If site-blocking is a technology we can make work in protecting copyright, “I’m open to it,” Coons told us. He wants to be fully informed about the harms to free expression. There are significant challenges from widespread piracy and cumulative harms from having no effective enforcement mechanism in the U.S., he said.
Some 45 countries, including the U.K. and Australia, have implemented site-blocking regimes, said Motion Picture Association President-Europe, Middle East and Africa Stan McCoy. Experience confirms this curtails illegal conduct and expands legitimate commerce, he said. McCoy urged Congress to work with the Trump administration to prevent export of Section 230 of the Communications Decency Act or any other provisions that confer broad immunity from illegal behavior, which erodes the rule of law.
Site blocking is a fair and effective way of combating piracy, said Millennium Films co-President Jonathan Yunger. It has worked, and “the internet is not broken,” he added. He cited increased revenue in the U.K. and decreases in revenue in countries with weaker protections, like the U.S.
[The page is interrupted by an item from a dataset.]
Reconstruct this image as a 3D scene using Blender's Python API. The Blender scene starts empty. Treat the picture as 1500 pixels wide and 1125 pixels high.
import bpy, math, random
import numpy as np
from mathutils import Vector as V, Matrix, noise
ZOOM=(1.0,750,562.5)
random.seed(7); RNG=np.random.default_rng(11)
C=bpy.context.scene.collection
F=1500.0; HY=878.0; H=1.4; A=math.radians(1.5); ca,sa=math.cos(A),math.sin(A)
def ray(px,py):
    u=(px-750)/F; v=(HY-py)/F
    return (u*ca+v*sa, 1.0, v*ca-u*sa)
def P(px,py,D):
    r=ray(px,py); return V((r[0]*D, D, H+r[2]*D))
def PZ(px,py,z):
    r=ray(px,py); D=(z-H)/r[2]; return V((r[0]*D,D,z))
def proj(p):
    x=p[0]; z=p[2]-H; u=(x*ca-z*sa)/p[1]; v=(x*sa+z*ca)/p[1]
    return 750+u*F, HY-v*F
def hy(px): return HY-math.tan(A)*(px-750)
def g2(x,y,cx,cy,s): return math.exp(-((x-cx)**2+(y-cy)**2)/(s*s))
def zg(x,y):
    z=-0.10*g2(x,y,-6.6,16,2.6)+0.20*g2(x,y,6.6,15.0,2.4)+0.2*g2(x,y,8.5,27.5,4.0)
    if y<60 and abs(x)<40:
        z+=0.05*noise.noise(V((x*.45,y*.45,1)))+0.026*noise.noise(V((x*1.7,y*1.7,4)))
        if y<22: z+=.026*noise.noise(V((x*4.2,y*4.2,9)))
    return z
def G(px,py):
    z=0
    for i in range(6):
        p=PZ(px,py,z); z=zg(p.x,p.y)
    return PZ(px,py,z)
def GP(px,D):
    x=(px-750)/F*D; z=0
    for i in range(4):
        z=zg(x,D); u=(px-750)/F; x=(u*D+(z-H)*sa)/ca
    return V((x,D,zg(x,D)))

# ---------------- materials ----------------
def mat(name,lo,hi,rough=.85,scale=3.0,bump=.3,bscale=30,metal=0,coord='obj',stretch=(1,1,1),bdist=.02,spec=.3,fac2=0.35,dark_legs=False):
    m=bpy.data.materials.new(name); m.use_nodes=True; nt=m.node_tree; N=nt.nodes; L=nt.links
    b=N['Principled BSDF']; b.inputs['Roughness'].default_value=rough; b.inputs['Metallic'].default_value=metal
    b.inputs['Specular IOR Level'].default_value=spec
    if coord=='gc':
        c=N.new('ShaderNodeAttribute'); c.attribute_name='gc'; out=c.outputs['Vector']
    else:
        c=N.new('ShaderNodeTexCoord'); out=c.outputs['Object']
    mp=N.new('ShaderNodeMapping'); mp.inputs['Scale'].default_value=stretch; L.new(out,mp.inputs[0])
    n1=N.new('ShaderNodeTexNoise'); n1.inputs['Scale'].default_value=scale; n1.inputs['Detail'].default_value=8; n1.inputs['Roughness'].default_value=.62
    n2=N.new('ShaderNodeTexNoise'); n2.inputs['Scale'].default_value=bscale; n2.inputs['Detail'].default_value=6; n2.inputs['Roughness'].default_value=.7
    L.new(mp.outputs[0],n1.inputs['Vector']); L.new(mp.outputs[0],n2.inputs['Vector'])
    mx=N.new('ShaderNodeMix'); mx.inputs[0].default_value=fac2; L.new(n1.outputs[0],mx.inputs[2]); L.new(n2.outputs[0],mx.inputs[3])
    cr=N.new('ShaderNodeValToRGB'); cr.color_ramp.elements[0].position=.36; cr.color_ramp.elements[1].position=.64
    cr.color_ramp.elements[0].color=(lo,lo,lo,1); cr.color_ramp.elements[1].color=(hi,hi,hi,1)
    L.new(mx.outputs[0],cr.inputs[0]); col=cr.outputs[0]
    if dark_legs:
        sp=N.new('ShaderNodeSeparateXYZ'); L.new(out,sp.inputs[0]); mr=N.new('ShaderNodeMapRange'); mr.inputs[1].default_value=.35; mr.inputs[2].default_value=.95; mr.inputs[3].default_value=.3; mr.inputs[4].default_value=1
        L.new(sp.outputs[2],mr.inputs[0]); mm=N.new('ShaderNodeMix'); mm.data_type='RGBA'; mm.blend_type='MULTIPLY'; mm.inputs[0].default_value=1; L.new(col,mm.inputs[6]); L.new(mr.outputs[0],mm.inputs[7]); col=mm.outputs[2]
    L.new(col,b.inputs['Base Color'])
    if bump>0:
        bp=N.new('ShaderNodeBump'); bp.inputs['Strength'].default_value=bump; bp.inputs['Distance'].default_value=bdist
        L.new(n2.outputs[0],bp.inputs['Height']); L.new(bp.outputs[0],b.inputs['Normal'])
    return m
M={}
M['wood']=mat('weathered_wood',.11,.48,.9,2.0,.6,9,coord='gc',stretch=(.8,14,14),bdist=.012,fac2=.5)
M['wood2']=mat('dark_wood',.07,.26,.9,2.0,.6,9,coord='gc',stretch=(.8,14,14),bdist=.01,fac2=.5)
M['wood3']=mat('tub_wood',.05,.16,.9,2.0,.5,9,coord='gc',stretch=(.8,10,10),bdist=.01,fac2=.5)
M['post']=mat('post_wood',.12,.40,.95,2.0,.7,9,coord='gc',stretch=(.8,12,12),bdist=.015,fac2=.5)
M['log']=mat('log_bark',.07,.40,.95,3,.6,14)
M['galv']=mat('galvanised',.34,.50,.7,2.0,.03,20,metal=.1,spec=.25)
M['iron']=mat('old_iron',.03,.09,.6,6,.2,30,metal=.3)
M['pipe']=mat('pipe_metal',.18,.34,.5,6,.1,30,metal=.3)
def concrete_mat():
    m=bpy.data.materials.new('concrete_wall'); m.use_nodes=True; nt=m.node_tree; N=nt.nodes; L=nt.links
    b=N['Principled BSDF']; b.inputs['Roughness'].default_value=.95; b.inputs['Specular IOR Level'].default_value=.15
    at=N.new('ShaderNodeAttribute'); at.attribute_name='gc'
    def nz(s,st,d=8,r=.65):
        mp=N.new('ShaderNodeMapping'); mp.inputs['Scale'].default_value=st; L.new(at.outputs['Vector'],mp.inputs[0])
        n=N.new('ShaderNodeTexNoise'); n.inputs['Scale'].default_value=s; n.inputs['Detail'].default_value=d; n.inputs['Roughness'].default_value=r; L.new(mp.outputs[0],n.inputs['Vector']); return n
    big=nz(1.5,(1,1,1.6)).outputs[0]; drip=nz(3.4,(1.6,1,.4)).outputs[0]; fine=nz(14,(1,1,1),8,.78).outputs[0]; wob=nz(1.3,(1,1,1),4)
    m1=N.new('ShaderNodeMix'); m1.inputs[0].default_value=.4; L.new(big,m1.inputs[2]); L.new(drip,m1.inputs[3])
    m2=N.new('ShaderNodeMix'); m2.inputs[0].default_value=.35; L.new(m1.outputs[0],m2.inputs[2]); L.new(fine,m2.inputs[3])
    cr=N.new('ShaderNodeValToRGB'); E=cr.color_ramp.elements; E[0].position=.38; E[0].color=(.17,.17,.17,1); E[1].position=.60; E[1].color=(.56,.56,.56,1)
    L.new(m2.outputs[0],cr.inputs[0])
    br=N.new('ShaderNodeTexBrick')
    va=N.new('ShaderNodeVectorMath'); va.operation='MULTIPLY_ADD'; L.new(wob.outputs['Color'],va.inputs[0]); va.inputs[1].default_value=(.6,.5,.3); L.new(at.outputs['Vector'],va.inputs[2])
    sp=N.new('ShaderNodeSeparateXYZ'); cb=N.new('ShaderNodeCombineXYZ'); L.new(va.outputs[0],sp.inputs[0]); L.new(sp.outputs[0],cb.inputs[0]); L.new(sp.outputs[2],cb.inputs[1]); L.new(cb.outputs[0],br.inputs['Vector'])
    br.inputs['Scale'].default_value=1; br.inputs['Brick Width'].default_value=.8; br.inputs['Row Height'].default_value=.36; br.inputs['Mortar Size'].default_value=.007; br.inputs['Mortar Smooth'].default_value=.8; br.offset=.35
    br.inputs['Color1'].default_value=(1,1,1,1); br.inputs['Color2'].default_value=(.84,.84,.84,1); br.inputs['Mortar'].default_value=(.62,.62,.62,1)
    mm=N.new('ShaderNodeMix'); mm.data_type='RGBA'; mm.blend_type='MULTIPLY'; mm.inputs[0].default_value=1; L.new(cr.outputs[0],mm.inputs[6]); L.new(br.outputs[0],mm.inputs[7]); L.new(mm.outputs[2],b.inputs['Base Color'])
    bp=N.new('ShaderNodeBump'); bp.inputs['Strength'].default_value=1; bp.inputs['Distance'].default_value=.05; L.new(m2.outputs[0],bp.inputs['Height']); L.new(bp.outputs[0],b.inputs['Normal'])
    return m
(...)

Tillis suggested there’s a breaking point, where certain types of creative works that used to be profitable, no longer are because of piracy. Certain movies have crossed the threshold, agreed Carnegie Mellon University information and marketing professor Michael Smith. It removes the lower portion of the creative pyramid, Tillis said.
Loyola Marymount University Law School professor Justin Hughes noted South Korea used to have rampant piracy. The U.S. was instrumental in pushing South Korea to improve its IP protections, and that country's music and films now flourish, he said.